In other words, school and football are at best equivalents in Saban’s value system (although not really). If his “guys” can’t play football, they might as well not go to school. He seems unaware of the possibility that a perfectly good university could exist without a semi-professional football team, and that his players could benefit from, you know, going to classes.
Let me put it this way, coach. A football team without a university would be the minor league NFL. A university without a football team would be MIT (or Oxford, Cambridge, the Sorbonne, or the University of Chicago).
At least he's finally being honest–these guys are there to play football and school is irrelevant to anything they do.

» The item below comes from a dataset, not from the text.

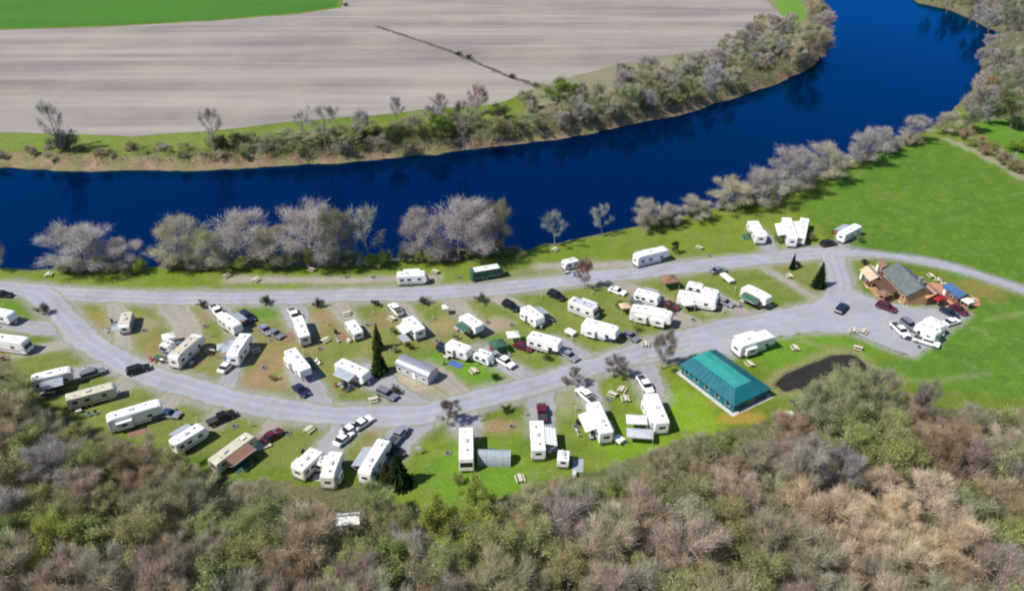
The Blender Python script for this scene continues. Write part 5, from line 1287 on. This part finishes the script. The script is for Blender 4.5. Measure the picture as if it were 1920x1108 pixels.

Yes, he was honest about that. Too bad he didn't also acknowledge his $1 million stake in playing the 2020 season.
Note, btw, that Alabama is on the hook for paying him over $8 million even if the season is canceled. The other contracts I checked had force majeure clauses, and some specifically conditioned payment on actually having a football season, but Saban's does not. He must have one great agent.
It's a secondary point, to be sure, but both MIT and Chicago have football teams. Both had them long ago (with Chicago in the Big Ten, until the Maroons just couldn't compete at that level), and both abolished football decades ago. But both then reestablished intercollegiate programs, in Division III–one in the 1960s, I think, and the other in the 1970s. (I concede that neither school plays Alabama.)
Thanks, Erik. I should have said "semi-professional football."